Com certeza o número é maior. Não temos um levantamento, mas são muitas pessoas. Nossa cooperativa trabalha com catadores dos bairros Sítio Cercado, Pinheirinho e Alto Boqueirão. O nosso barracão fica na divisa com a Vila Osternack (no Sítio Cercado), onde há um volume grande de pessoas que usam cavalos.

Como avalia o projeto de lei?

Eu acho ruim. Por mais que falem que haverá um programa de apoio aos catadores, sabemos que não será feito o que prometeram. É uma ilusão. Hoje os carrinheiros estavam irritados, porque foram pegos de surpresa. As pessoas podem perguntar: “Mas vocês não assistem à televisão”? Às vezes saímos às 5 horas da manhã para trabalhar, trabalhamos o dia todo e acabamos não acompanhando as notícias. Ninguém da prefeitura ou da Câmara nos procurou.
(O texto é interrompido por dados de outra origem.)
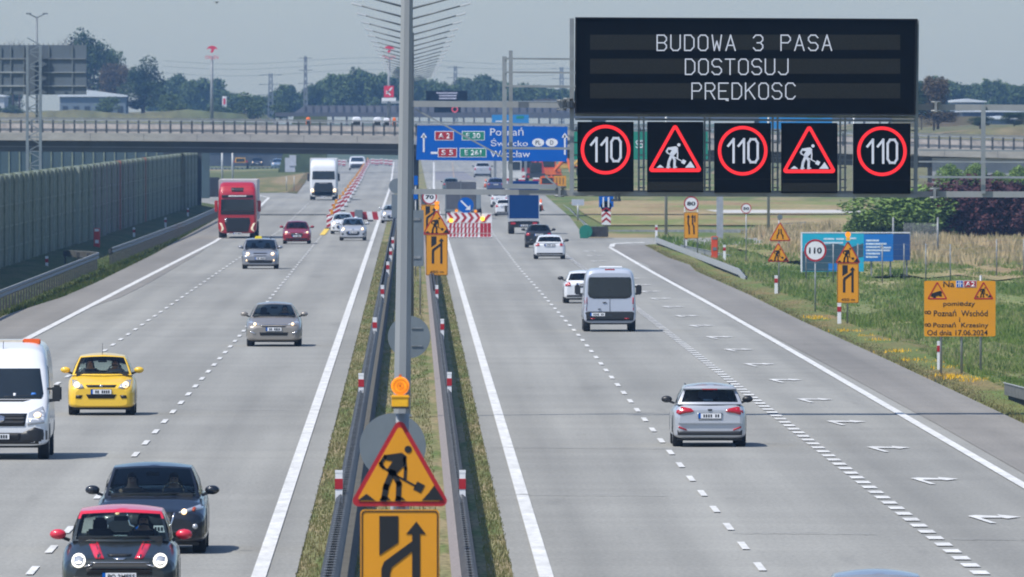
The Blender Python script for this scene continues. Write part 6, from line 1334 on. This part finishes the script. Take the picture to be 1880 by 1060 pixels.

Vai acabar acontecendo a mesma coisa que aconteceu com os carrinhos elétricos.

Por falar em carrinhos elétricos, em 2012 a prefeitura adquiriu pelo menos 500 deles para repassar aos carrinheiros. O projeto deu certo?

A prefeitura deu o carrinho elétrico, mas não arca com a manutenção, que é muito cara. Nossa cooperativa atende a 58 catadores e recebemos 23 carrinhos. O carrinho em si é ótimo, mas só há duas oficinas que fazem o conserto, que chega a custar R$ 800 por carrinho. O catador ganha de R$ 900 a R$ 1,2 mil por mês, como vai pagar a manutenção? Já fomos atrás da prefeitura, mas não conseguimos muita coisa. Eles dizem que o conserto pode ser pago com o dinheiro que nos repassam por recebermos os materiais recolhidos com o caminhão do Lixo que não é Lixo. Eles pagam R$ 160 por tonelada de lixo que chega, o que dá até R$ 8 mil por mês. Mas usamos esse dinheiro praticamente só para pagar as despesas do barracão. Só de luz pagamos de R$ 2 mil a R$ 3 mil por mês, porque temos esteira e cinco prensas. Também temos que pagar água, telefone, aluguel do barracão, equipamentos de proteção. Fora que o repasse atrasa. Hoje estamos com seis carrinhos parados e os catadores se revezam para usar os que estão funcionando.

Como os carrinheiros vão substituir a tração animal?

Certamente vão tentar investir em carrinhos manuais, porque ficar sem trabalhar não vão poder. Os cavalos vão ficar de lado, porque os animais são usados só para isso.